Seule ombre au tableau, hormis le touriste, national ou étranger, la population locale continue de bouder son plaisir. L’absence d’un programme d’animation serait la principale cause de désamour. L’une des rares, sinon la seule grande manifestation organisée sur ce site, reste le Festival national du Théâtre professionnel (juillet-août de chaque année). Contacté par «ALM », l’actuel directeur de cet Espace, Mohamed Ben Akki, nous a affirmé que, en dépit de l’insuffisance du budget (1,80 million DH, dont 90% représenterait la masse salariale du personnel employé), «nous essayons bon an mal an d’investir dans l’animation de cet espace». Outre des soirées artistiques, l’Espace renferme un petit «zoo» qui compte néanmoins des espèces animales très rares comme les pigeons à capuchon. Changement de cap. A l’heure où le soleil se prépare au coucher, la Place l’Hidm, cœur battant de l’ancienne médina, s’anime.
Située pas loin du Mausolée de Moulay Ismaïl, cette place rappelle étrangement l’enceinte légendaire de Jamaâ El Fna. Si l’on peut regretter que la place L’Hdim ne bénéficie pas du même intérêt dont jouit l’enceinte mythique de la ville ocre, elle n’en garde pas moins un atout crucial pour son devenir : une histoire dont les origines trempent dans les tréfonds de la dynastie alaouite, et qu’il faut juste penser à mettre en valeur. «Le problème, c’est que cette Place, et plus globalement tous les monuments de Meknès, sont sous-médiatisés», déplore El Hassan El Mansouri (Département de l’Aménagement du territoire).
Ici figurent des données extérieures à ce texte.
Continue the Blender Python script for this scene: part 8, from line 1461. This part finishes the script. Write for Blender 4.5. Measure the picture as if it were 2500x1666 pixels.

Même son de cloche chez son collègue, Hamid Ameur. «Le produit est là, seulement il faut le travailler pour le faire vendre», exhorte-t-il. «On peut maintenir le touriste pendant une semaine, ou dix jours, en travaillant sur la requalification de la région», renchérit-il. Considérée, à tort, comme une «ville de passage», Meknès devra désormais savoir saisir toutes ses chances actuelles pour devenir un grand pôle touristique. «Tout ce qu’il y a au Maroc, on le trouve ici, sauf la plage.
Dans la région Meknès-Tafilalet, il y a le désert (Merzouga), la neige (Ifrane, Azrou, Hajeb, etc), les zones humides (Dayet Aoua, Ifrah, Aguelman, Sidi Ali, etc), les dunes mouvantes (Erfoud), les «Aâyouns» (sources d’eau, comme l’aïn Zerka, Errachidia), les montagnes du Moyen-Atlas, une nature à nulle autre pareille. Pour s’en rendre compte, un simple détour du côté de ce magnifique Moyen-Atlas suffit : cette région compte une magnifique cédraie, inscrite sur la liste du patrimoine naturel universel de l’Humanité. «Quelle autre ville peut se prévaloir d’une enceinte historique aussi immense (Hri Mansour, Hri Souani, etc) ? Quelle autre ville peut receler des potentialités agricoles aussi prodigieuses (olivier, viticulture, etc) ? Ces atouts, et bien d’autres, auraient pu être un grand levier de développement de Meknès», explique M. Ameur. Mais voilà, la gestion communale calamiteuse de cette ville a fait que beaucoup de retards ont été accumulés. Plusieurs Meknassis disent être «déçus» par la mauvaise gestion de l’actuel Conseil de la ville.
En dépit de tout, ils gardent toujours l’espoir de voir leur ville renaître. Espoir désormais permis, quand on mesure l’intérêt que Sa Majesté le Roi attache à ce berceau de la grande civilisation du Maroc, première ville islamique du Royaume (Moulay Driss Zerhoun), entourée de l’un des sites romains les plus grands de la Méditerranée (Volubilis).